Tano Festa

Tano Festa was born in Rome in 1938. He is one of the greatest exponents of Italian and European pop art. In 1952 he enrolled at the Art Institute in Rome and graduated in 1957. After an informal beginning, in 1960 Festa abandoned gestures and produced his first monochrome paintings.

He favoured the colour red furrowed by strips of paper soaked in the same colour, which vertically mark the surface of the painting. Tano Festa’s red is reminiscent of an organic material such as blood, but also of the light used in the darkroom during the photographic impression phase.

In 1961 Festa began to mark out the surface of his paintings no longer with paper, but with wooden strips arranged vertically at irregular intervals.

These were the new works that the artist presented at his first solo exhibition in 1961 at the La Salita gallery. The wood, replacing the paper, contributes to give a more objective aspect to the painting and the use of industrial paints definitively distances any emotional participation by the author.
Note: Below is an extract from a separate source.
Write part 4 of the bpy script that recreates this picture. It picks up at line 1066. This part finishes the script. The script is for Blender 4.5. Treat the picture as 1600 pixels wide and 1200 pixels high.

In 1964, he participated in the Venice Biennale. After several trips to Europe and America, in 1965 he was invited to the IX Quadriennale d’Arte in Rome; he exhibited again at the X Quadriennale in 1972 and at the Xl Quadriennale in 1986. At the beginning of the 1970s the artist experimented with a new technique, more entrusted to the pictorial matter, to the gesture, to the colour.

The figures are images taken from the art of the past projected onto the canvas, but re-proposed in a more fragmentary way than in the 1960s. In 1978 he was invited to the Venice Biennale, where he exhibited again in 1980 and 1984. He died in 1988. His works are in public and private collections all over the world.